The meaning of the truths is this:—Pain exists; that is, all living beings are subject to it; its production is the result of the existence of such beings; its annihilation is possible; and lastly, the way to attain that annihilation is to enter on the paths opened to mankind by Gautama Buddha. In other words, the way to avoid that awful series of succeeding births to which the Indian believed himself subject, was to adopt the monastic life; to practice all virtues, more especially charity; to acquire a profound knowledge of spiritual truths; and, in fine, to follow the teaching of the Buddha. Renounce the world, and you will—sooner or later, according to your degree of merit—be freed from the curse of existence; this seems to sum up, in brief, the gospel proclaimed with all the fervor of a great discovery by the new teacher. After about forty-five years of public life devoted to mankind, he died at the age of eighty, at Kusinagara, deeply mourned by a few faithful disciples who had clustered around him, and no doubt regretted by many who had found repose and comfort in his doctrines, and had been strengthened by his example. The names of his principal disciples become almost as familiar to a reader of Buddhist books as those of Peter, James, and John, to a Christian. Maudgalyâyana and Sariputtra, the eminent evangelists, and Ananda, the beloved disciple, the close friend and servant of the Buddha, are among the most prominent of this little group. With them rested propagation of the faith, and the vast results, which in two centuries followed their exertions, prove that they were not remiss. The stories of the thousands who embraced the proffered salvation in the life-time of the Buddha are pious fancies. It was the apostles and Fathers of the Church who, while developing his doctrines and largely adding to their complexity and number, almost succeeded in rendering his religion the dominant creed of India.

Such is, in my opinion, the sum total of our positive knowledge with regard to the life lived, and the truths taught, by this great figure in human history. The two points to which I have adverted—namely, the formation of a society apart from the world in which caste was nothing, and the hope held out of annihilation by the practice of virtues and asceticism—are too fundamental and too ancient to be derived from any but the founder. After all, ecclesiastical biographers, while they adorn their heroes with fictitious trappings, do not invent them altogether. A man from whose tuition great results have flowed, cannot be a small man; something of those results must needs be due to the impulse he has given. And if the Buddha must have taught something, must have inaugurated some reform, what is he more likely to have taught, than the way to the annihilation of pain? what reform more likely to have inaugurated than the creation of a society held together by purely spiritual ties? Both are absolutely essential to Buddhism as we know it. Both are closely connected. For Buddhism would have had nothing to offer without the hope of extinction; and this hope, while leading to the practice of an austere and religious life, can itself be fulfilled only by that life; implying as it does a detachment from the bonds of carnality which hold us to this scene of suffering. Thus, these corner-stones of Buddhism—flowing as they must have done from a master-mind—may, with the highest probability, be assigned to its author.

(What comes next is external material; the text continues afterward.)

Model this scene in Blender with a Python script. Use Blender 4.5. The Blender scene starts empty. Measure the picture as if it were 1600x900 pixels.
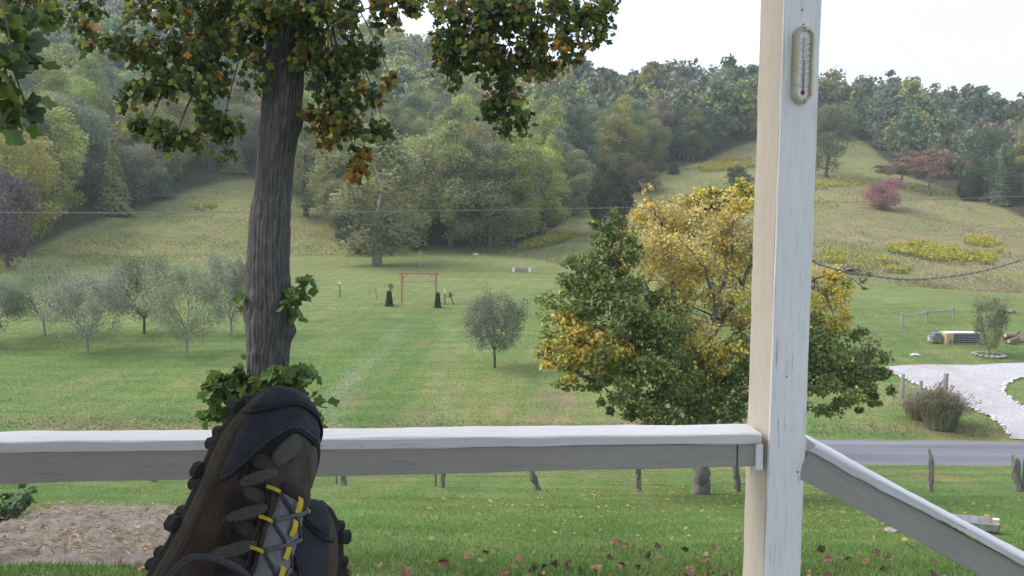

On one other point there is no reason to call in question the testimony of the legend. We need not doubt he really was the pure, gentle, benevolent, and blameless man which that legend depicts him to have been. Even his enemies have not attempted (I believe) to malign his character. He stands before us as one of the few great leaders of humanity who seem endowed with every virtue, and free from every fault.

Subdivision 2. The Mythical Buddha.

Buddhistic authorities divide the life of their founder into twelve great periods, under which it will be convenient to treat of it:—

1. Following, then, the guidance of the accepted legend, we must begin with his resolution to be born on earth for the salvation of the world. After thousands of preparatory births, he was residing in a certain heaven called Tushita, that being one of the numerous stages in the ascending series of the abodes of the blessed. At length, the end of his sojourn in this heaven arrived. He determined to quit the gods who were his companions there, and to be born on earth. Careful consideration convinced him that the monarch Suddhodana, and his queen, Maya Devi, alone possessed these preëminent qualifications which entitled them to become the parents of a Buddha. Suddhodana lived in the town of Kapila, and belonged to the royal family of the Sakyas, the only family which the Bodhisattva (or destined Buddha) had discovered by his examination to be free from faults by which it would have been disqualified to receive him as one of its members. His wife, in addition to the most consummate beauty, was distinguished for every conjugal and feminine virtue. Here, then, was a couple worthy of the honor about to be conferred upon their house.

2. At this critical moment Maya had demanded, and obtained, the permission of the king to devote herself for a season to the practice of fasting and penance. While engaged in these austerities, she dreamt that a beautiful white elephant approached her, penetrated her side, and entered her womb. At this very time, Bodhisattva actually descended in the shape of a white elephant, and took up his abode within her body. On waking, she related the dream to her husband, who called upon the official Brahmins to interpret it. They declared it to be of good augury. The queen, they said, carried in her womb a being who would either be a "Wheel King," or Sovereign of the whole world; or if he took to a monastic career, would become a Buddha. All things went well during Maya's pregnancy. According to all accounts she underwent none of the discomforts incidental to that state. One writer states that "her soul enjoyed a perfect calm, the sweetest happiness; fatigue and weariness never affected her unimpaired health." Another remarks that she enjoyed "the most perfect health, and was free from fainting fits." An additional gratification lay in the fact, that she was able to see the infant Bodhisattva sitting calmly in his place within her person.